Friday, April 14, 2006

Wait a minute!

Wait just a darn minute! Spot has some second thoughts about Jaco Van Rooyen, Katie’s latest crush that she wrote about yesterday in her column Start immigration reform with those who follow the law. Spot had some comments yesterday. Spot got to thinking – always a seditious thing to do – coupled it with a little knowledge of immigration law, applied the Rule of Probability, and concluded there are probably some things to ol’ Jaco’s story (he’s actually 22) that don’t meet the eye.

Here’s the setup from Katie. Kristie and Marlyn Seidler, a heterosexual couple and ranchers north of Bismarck, North Dakota, need a ranch hand. They look far and wide, high and low, and Jaco Van Rooyen reads their ad in the Transvaal Times and is the only one to respond. (Spot made up the part about the Transvaal Times.) The Seidlers hire Jaco, paying a small fortune for lawyers to get him into the country as a temporary worker each year.

Now, the Seidlers want to take Van Rooyen on full time, year around and want to “adjust” his status. (A status adjustment is the term used in immigration law to move from a temporary to a permanent, or immigrant, visa.) And they find out that Jaco will have to wait maybe five years! Oh the criminal insanity of it! But Jaco plays by the rules; he’s a good boy and he’ll go back when his temporary visa is up?

Spotty, why can’t Van Rooyen come back on a temporary visa every year, until his number comes up for a permanent visa?

It’s apples and oranges, grasshopper.
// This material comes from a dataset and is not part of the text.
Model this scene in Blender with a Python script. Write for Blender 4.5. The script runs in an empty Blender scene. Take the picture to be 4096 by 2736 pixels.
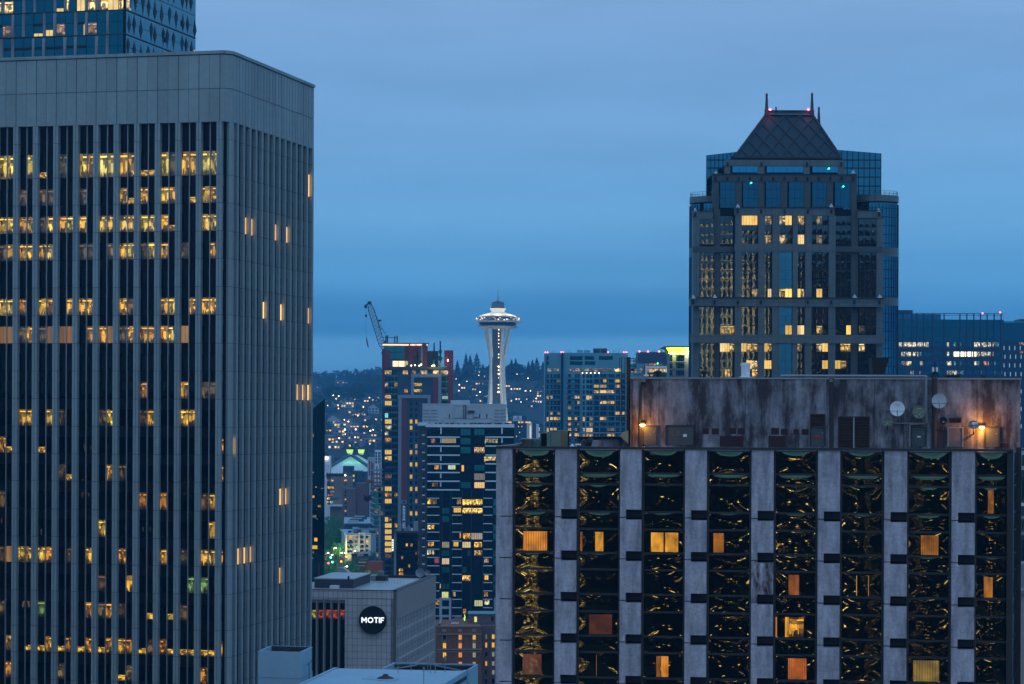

If you enter with a temporary visa, you cannot be an intending immigrant at the time. So, when he makes a move to get a permanent visa, he signals that he is an intending immigrant and he’s not eligible for a temporary visa. There are a lot of things in immigration law right out of Kafka.

Spot’s memory does not run to a time when this wasn’t the rule.

But here’s the part where you, boys and girls, need to decide if Jaco’s case is quite as hard luck as Katie would have you believe. What is the probability that a kid raised on a farm in South Africa is the only person on the planet who wants to be a farm hand in North Dakota? Spot thinks that the probability is pretty low.

If Spotty was a betting dog, he would bet that the Seidlers had a specific motivation to employ Jaco and bring him into the country. Maybe he’s a distant relation; maybe he and the Seidlers hold similar peculiar religious views; maybe Jaco is especially useful to Marlyn in his dirt track auto racing. Marlyn reports in Katie’s story that Jaco is mighty handy at fixing things, perhaps like dirt track cars!

And this is the way the game is often played, boys and girls. If you have an alien in mind who you want to bring over, and you’re willing to spend the money to do it, you may be able, with good legal counsel, to write a job description that, say, only a lonely boy on the Transvaal can fill. There is really no other explanation for going to another hemisphere for a farm hand.

You gotta watch that Katie; she's nothing if not a spinmeister!